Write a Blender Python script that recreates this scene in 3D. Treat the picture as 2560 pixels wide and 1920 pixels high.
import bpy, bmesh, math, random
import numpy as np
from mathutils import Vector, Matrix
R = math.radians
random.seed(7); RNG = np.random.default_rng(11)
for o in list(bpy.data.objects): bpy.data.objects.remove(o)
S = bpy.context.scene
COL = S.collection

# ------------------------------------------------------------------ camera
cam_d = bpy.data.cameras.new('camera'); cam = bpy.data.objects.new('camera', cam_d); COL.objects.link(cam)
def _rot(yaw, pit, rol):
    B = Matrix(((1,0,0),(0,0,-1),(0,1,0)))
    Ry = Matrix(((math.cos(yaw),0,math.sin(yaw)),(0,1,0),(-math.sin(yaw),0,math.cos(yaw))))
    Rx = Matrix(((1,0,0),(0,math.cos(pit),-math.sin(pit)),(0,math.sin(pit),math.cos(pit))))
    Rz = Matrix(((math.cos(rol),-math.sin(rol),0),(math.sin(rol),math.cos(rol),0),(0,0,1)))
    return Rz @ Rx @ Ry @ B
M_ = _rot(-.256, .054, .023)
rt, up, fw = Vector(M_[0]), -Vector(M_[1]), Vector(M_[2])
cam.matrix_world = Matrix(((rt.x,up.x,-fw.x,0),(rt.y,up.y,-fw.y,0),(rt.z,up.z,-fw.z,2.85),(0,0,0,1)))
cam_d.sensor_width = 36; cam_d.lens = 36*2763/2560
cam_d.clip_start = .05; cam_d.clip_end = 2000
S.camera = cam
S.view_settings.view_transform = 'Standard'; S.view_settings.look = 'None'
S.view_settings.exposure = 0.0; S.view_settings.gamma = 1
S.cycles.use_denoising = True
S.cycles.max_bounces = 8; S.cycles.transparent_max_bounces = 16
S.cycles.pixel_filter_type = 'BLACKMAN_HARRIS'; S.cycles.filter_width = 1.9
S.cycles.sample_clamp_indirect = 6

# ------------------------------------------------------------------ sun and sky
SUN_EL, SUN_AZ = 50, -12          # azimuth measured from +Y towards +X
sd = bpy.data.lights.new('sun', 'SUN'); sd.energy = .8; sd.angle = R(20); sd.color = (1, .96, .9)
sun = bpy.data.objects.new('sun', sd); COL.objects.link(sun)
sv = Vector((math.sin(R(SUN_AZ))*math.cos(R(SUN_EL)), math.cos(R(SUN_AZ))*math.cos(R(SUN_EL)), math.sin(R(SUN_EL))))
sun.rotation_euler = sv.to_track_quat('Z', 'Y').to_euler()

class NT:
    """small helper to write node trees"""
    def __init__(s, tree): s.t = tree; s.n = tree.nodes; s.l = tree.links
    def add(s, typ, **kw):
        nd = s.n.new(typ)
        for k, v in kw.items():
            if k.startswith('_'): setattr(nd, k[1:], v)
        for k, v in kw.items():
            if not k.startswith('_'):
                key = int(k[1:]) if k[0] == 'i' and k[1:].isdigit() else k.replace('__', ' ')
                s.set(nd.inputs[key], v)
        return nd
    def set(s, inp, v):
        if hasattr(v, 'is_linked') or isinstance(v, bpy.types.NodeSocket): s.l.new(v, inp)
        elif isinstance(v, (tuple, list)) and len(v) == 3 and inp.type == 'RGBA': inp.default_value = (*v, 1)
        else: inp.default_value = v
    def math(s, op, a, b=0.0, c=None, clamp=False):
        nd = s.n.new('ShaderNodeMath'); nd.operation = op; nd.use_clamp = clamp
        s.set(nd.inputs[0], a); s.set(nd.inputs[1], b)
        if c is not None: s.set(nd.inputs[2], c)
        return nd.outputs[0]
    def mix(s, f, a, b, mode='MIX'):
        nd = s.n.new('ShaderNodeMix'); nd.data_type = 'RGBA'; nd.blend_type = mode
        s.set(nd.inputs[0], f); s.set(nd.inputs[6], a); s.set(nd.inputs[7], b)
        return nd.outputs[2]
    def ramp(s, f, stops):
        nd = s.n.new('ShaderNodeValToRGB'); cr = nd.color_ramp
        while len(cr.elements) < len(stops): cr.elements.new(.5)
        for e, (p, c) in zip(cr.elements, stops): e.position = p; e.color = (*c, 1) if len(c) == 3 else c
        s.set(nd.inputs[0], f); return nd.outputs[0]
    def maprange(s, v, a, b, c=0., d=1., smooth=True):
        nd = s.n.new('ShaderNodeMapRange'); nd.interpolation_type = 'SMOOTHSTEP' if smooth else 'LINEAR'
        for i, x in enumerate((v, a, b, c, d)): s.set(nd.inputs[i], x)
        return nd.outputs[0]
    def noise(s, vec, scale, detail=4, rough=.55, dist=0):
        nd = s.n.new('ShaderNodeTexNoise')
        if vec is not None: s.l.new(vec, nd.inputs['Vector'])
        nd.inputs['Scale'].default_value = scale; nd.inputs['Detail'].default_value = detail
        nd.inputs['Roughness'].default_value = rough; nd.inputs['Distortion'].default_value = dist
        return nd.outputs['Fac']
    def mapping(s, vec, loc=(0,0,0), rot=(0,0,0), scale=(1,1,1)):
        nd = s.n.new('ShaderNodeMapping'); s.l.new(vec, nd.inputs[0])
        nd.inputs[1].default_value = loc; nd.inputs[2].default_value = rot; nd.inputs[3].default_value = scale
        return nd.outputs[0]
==
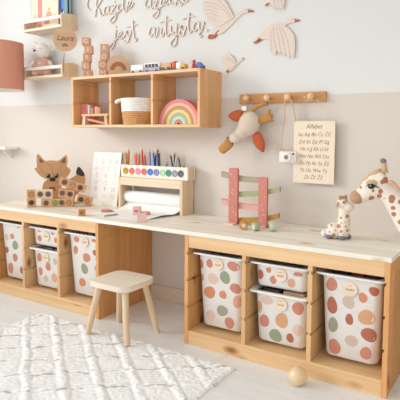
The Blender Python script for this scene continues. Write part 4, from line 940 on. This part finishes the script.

### Instructions for the task
Exactly the lines above from the one with "Write a Blender" to the one with "S.cycles.sample_clamp_indirect = 6", both included, are to be quoted; leave the rest out.

### The reply
Write a Blender Python script that recreates this scene in 3D. Treat the picture as 2560 pixels wide and 1920 pixels high.
import bpy, bmesh, math, random
import numpy as np
from mathutils import Vector, Matrix
R = math.radians
random.seed(7); RNG = np.random.default_rng(11)
for o in list(bpy.data.objects): bpy.data.objects.remove(o)
S = bpy.context.scene
COL = S.collection

# ------------------------------------------------------------------ camera
cam_d = bpy.data.cameras.new('camera'); cam = bpy.data.objects.new('camera', cam_d); COL.objects.link(cam)
def _rot(yaw, pit, rol):
    B = Matrix(((1,0,0),(0,0,-1),(0,1,0)))
    Ry = Matrix(((math.cos(yaw),0,math.sin(yaw)),(0,1,0),(-math.sin(yaw),0,math.cos(yaw))))
    Rx = Matrix(((1,0,0),(0,math.cos(pit),-math.sin(pit)),(0,math.sin(pit),math.cos(pit))))
    Rz = Matrix(((math.cos(rol),-math.sin(rol),0),(math.sin(rol),math.cos(rol),0),(0,0,1)))
    return Rz @ Rx @ Ry @ B
M_ = _rot(-.256, .054, .023)
rt, up, fw = Vector(M_[0]), -Vector(M_[1]), Vector(M_[2])
cam.matrix_world = Matrix(((rt.x,up.x,-fw.x,0),(rt.y,up.y,-fw.y,0),(rt.z,up.z,-fw.z,2.85),(0,0,0,1)))
cam_d.sensor_width = 36; cam_d.lens = 36*2763/2560
cam_d.clip_start = .05; cam_d.clip_end = 2000
S.camera = cam
S.view_settings.view_transform = 'Standard'; S.view_settings.look = 'None'
S.view_settings.exposure = 0.0; S.view_settings.gamma = 1
S.cycles.use_denoising = True
S.cycles.max_bounces = 8; S.cycles.transparent_max_bounces = 16
S.cycles.pixel_filter_type = 'BLACKMAN_HARRIS'; S.cycles.filter_width = 1.9
S.cycles.sample_clamp_indirect = 6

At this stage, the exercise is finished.